Ele explica termos como “Cipher”, “Build/Destroy”, “Born” e “God”, relacionando com músicas e com decisões de vida — como parar de vender drogas e focar em elevar o bairro inteiro por meio da arte e do conhecimento.

RZA demonstra como o Wu-Tang usou ícones do cinema de kung fu, HQs, xadrez, jogos de palavras e estética urbana como pontes para filosofias mais profundas. Em vez de doutrinar diretamente, o grupo criou camadas de significado, onde quem quisesse poderia mergulhar mais fundo e o livro é o mapa dessa profundidade.

Ele fala de filmes como Five Deadly Venoms, cita filósofos chineses e também mestres da NGE, criando um sistema híbrido de referências que mistura Confúcio, Sun Tzu, Elijah Muhammad, os Vingadores e Bruce Lee.

O livro apresenta uma ideia central: o artista negro urbano como criador e salvador, alguém que não só se liberta, mas que transforma sua comunidade. Para RZA, fazer beats é alquimia, escrever letras é decifrar o mundo, e cada show é uma forma de passar adiante o conhecimento dos “Gods”.

“When I make a beat, I’m building. I’m constructing a world. That’s what Gods do.”

Mais do que contar a história do Wu-Tang, o livro serve como manual de conduta para jovens negros, ensinando autoconhecimento, disciplina, autodefesa (mental e física), e estratégias de autonomia.

É uma resposta à exclusão escolar, à violência estatal e à ausência de modelos. O livro oferece sabedoria codificada, para ser aprendida “de boca a ouvido”, como na tradição oral dos Five Percenters.

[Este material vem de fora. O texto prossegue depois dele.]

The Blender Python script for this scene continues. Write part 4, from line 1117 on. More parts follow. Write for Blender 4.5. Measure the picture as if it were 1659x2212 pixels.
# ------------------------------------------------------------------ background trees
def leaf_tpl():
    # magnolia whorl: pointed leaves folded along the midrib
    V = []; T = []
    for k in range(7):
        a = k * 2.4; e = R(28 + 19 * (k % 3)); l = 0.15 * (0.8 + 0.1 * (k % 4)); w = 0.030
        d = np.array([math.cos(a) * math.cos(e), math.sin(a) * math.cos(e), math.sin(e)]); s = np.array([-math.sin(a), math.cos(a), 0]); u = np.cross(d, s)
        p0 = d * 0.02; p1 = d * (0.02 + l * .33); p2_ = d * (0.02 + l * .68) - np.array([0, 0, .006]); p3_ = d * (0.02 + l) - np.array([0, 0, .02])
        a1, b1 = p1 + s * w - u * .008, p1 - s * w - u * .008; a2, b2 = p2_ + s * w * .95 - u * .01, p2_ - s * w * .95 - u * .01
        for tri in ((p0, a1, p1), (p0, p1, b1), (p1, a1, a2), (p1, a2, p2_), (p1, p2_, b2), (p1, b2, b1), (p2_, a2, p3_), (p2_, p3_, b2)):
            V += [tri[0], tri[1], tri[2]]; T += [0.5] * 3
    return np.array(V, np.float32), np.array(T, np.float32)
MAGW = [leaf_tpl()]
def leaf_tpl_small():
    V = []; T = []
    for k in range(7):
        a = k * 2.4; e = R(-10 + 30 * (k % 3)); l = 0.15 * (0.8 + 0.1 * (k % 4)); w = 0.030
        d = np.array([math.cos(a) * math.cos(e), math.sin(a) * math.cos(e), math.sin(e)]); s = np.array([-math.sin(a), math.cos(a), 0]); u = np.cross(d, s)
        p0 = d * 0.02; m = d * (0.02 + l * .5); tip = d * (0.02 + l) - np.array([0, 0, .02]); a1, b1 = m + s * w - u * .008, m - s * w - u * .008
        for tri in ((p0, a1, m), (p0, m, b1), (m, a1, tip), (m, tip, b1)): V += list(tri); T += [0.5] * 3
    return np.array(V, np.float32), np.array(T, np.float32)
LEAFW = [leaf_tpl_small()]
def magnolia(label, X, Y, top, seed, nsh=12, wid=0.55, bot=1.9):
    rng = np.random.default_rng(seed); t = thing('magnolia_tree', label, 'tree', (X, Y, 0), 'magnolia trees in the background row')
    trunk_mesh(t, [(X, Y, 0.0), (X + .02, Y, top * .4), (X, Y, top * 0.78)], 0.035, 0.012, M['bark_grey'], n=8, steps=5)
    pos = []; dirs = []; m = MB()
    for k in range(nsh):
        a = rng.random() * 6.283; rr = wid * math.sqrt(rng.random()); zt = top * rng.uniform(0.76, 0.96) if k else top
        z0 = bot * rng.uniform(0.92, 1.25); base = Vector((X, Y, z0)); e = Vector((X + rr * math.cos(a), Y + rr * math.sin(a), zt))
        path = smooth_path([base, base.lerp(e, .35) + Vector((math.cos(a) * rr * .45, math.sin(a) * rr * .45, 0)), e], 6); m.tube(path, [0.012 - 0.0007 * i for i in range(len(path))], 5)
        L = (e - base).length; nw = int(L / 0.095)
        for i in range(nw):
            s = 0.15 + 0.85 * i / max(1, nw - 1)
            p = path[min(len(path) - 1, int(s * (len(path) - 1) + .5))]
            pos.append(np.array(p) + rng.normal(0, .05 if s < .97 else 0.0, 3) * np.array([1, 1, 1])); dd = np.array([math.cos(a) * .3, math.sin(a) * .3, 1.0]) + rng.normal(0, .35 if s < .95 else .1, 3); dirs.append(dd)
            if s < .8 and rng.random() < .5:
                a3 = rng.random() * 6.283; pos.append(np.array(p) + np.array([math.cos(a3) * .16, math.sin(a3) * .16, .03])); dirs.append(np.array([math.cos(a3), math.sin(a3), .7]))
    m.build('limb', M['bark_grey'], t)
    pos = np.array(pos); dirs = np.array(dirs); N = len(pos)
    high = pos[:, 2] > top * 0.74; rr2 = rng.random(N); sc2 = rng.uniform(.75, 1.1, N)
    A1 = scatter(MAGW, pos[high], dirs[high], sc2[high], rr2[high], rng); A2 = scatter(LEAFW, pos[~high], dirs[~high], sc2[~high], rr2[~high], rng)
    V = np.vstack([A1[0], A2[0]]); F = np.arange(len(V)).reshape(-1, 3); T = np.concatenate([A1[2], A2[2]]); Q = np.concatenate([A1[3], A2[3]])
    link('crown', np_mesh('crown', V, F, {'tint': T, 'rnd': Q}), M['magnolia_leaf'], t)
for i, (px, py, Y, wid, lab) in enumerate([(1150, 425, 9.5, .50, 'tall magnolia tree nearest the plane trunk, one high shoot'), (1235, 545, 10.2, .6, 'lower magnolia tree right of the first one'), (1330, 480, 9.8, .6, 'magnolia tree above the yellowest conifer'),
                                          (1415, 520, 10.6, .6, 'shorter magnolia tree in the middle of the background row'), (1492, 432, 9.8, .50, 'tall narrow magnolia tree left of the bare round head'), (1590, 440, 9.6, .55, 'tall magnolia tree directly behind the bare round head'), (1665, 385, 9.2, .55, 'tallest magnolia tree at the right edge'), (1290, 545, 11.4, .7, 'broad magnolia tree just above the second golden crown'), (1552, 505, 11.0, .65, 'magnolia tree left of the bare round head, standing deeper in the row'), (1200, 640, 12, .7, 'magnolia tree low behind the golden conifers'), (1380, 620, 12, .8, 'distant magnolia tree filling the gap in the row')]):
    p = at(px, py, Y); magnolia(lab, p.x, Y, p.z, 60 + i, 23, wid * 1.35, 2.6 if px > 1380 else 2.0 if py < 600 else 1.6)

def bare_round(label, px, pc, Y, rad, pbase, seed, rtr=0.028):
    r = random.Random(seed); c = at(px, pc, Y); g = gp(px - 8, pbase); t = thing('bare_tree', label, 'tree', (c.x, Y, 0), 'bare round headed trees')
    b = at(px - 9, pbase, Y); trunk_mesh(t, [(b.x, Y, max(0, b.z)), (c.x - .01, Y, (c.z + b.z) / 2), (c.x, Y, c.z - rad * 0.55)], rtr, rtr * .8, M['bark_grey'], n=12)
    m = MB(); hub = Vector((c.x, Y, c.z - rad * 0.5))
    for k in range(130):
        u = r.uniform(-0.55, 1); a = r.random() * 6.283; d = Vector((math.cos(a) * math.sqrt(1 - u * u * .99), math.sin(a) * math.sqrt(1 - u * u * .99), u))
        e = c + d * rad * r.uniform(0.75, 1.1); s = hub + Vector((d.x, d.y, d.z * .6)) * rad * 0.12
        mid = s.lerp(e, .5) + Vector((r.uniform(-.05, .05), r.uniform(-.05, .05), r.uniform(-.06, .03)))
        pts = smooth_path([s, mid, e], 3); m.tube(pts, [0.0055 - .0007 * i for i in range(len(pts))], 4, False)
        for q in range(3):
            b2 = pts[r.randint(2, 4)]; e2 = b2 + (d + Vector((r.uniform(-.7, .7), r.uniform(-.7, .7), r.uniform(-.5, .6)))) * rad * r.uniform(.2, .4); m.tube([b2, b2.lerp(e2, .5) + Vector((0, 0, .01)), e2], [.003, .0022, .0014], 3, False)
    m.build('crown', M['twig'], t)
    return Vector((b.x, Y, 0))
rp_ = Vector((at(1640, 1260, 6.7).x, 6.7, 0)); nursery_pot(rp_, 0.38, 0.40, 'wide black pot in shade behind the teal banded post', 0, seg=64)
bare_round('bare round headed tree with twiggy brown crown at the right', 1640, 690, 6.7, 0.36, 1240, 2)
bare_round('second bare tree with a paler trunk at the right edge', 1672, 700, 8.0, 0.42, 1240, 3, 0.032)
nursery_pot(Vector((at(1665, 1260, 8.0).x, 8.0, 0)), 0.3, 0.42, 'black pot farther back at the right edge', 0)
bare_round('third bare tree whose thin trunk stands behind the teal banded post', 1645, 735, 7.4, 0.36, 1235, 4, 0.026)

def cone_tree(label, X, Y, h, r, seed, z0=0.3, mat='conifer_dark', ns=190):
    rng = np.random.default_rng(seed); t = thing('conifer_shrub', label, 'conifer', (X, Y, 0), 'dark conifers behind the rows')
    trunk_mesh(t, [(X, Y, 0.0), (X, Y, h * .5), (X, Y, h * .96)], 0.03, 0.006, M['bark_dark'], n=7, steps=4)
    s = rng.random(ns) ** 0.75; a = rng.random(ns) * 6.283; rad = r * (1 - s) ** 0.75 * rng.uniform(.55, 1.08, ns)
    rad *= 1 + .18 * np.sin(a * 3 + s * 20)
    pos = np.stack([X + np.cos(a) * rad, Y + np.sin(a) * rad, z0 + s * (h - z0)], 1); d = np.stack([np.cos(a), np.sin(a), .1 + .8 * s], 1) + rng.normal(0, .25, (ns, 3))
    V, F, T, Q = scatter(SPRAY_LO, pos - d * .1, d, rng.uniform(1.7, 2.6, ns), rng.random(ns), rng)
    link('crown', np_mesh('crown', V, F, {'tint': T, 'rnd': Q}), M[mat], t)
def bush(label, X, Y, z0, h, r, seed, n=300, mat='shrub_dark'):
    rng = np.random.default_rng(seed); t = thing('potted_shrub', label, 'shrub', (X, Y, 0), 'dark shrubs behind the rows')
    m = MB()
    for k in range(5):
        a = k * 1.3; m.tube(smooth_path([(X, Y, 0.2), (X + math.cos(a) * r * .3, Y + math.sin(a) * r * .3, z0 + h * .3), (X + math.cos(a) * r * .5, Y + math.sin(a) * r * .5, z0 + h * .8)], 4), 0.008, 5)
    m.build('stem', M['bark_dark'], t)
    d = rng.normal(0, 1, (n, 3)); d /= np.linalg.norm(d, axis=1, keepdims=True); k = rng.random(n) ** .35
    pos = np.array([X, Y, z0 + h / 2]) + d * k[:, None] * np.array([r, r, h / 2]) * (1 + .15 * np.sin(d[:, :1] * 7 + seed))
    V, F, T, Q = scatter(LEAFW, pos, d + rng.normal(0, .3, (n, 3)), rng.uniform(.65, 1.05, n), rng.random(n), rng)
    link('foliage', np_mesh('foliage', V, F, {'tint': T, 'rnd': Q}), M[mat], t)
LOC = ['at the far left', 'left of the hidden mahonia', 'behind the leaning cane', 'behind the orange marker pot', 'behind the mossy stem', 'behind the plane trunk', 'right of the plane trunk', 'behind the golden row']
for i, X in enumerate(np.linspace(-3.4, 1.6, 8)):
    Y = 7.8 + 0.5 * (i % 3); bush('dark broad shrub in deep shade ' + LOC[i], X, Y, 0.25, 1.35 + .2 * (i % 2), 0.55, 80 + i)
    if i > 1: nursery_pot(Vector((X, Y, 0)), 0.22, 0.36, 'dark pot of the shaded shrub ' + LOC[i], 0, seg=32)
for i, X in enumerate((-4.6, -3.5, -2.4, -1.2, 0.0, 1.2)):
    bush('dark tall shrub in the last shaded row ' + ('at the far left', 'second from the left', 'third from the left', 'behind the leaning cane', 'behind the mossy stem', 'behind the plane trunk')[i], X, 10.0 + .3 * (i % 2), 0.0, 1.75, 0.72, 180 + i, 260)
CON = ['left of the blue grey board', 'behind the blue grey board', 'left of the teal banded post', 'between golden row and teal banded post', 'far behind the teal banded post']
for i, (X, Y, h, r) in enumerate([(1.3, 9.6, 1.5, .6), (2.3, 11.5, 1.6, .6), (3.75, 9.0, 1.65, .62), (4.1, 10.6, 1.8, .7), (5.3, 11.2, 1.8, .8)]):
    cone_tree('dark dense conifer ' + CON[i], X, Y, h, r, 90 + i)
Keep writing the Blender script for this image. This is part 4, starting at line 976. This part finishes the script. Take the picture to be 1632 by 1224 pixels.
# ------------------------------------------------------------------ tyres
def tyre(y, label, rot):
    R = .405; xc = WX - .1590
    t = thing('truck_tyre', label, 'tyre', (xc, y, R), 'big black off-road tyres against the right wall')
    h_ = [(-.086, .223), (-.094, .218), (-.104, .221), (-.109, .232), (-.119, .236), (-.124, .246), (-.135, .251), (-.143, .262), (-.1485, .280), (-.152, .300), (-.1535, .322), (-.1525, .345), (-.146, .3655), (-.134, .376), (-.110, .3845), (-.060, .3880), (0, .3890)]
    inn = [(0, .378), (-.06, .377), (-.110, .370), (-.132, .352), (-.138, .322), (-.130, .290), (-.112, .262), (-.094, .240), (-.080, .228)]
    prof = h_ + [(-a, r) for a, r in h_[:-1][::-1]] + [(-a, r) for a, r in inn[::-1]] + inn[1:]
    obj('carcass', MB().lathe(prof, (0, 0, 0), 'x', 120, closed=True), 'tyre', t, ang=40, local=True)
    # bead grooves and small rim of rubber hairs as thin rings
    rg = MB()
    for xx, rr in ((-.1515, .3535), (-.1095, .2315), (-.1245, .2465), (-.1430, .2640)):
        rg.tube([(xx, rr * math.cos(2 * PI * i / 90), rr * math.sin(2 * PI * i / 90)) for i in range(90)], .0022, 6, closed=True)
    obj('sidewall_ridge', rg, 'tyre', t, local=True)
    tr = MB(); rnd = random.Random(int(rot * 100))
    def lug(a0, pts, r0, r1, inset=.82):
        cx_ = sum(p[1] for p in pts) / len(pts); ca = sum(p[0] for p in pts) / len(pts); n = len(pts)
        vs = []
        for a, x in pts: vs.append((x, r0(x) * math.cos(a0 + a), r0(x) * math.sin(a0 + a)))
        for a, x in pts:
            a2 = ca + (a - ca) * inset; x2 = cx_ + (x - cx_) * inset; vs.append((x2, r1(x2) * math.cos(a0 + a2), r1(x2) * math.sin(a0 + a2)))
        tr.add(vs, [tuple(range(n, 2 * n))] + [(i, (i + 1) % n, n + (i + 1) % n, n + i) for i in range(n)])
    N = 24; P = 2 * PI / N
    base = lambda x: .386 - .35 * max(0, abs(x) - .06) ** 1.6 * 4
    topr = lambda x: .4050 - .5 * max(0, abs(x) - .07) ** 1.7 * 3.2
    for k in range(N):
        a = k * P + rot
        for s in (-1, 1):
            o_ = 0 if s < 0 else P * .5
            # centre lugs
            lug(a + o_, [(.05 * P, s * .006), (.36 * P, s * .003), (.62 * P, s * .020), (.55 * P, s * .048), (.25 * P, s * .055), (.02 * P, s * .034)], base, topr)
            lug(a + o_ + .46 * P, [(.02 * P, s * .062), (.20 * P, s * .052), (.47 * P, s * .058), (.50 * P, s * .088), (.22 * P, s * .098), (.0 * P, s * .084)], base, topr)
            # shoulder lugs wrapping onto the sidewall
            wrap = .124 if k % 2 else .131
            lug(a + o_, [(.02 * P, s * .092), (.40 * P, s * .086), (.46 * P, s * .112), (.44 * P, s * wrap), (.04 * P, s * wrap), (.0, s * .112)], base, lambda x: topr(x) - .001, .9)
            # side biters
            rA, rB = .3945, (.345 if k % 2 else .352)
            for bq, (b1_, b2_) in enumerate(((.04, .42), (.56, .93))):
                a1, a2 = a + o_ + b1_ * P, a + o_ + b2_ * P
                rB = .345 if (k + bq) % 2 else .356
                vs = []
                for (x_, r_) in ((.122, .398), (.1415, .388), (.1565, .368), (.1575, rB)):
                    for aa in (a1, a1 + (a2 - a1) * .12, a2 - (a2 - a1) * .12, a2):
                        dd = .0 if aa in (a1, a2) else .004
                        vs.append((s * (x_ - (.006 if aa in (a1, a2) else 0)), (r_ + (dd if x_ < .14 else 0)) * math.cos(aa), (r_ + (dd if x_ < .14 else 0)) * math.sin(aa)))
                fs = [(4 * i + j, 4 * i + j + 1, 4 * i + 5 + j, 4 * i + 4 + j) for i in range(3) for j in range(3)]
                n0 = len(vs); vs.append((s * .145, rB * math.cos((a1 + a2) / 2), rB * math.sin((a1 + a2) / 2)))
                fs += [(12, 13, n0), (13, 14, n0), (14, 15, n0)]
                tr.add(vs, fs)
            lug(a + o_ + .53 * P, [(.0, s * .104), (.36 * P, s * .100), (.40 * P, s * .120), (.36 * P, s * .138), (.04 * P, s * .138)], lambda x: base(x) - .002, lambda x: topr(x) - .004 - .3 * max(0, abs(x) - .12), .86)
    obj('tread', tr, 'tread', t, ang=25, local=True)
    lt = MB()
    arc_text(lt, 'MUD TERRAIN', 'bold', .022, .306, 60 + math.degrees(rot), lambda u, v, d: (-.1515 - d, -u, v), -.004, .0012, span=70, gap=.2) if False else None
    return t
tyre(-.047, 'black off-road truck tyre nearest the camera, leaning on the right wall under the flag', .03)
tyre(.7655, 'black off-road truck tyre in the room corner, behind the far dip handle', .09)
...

The Wu-Tang Manual virou objeto de culto, principalmente entre fãs de hip hop consciente, estudantes de cultura negra e leitores interessados em espiritualidades alternativas. Ele abriu caminho para o segundo livro de RZA, The Tao of Wu (2009), que aprofunda a filosofia do grupo com ainda mais ênfase espiritual.

Enquanto outros rappers citavam a NGE pontualmente, o Wu a corporificou. O Wu é a trilha sonora do Harlem e de Staten Island dos anos 90 e nessa geografia espiritual, os ensinamentos da Five Percent Nation são a base do mapa.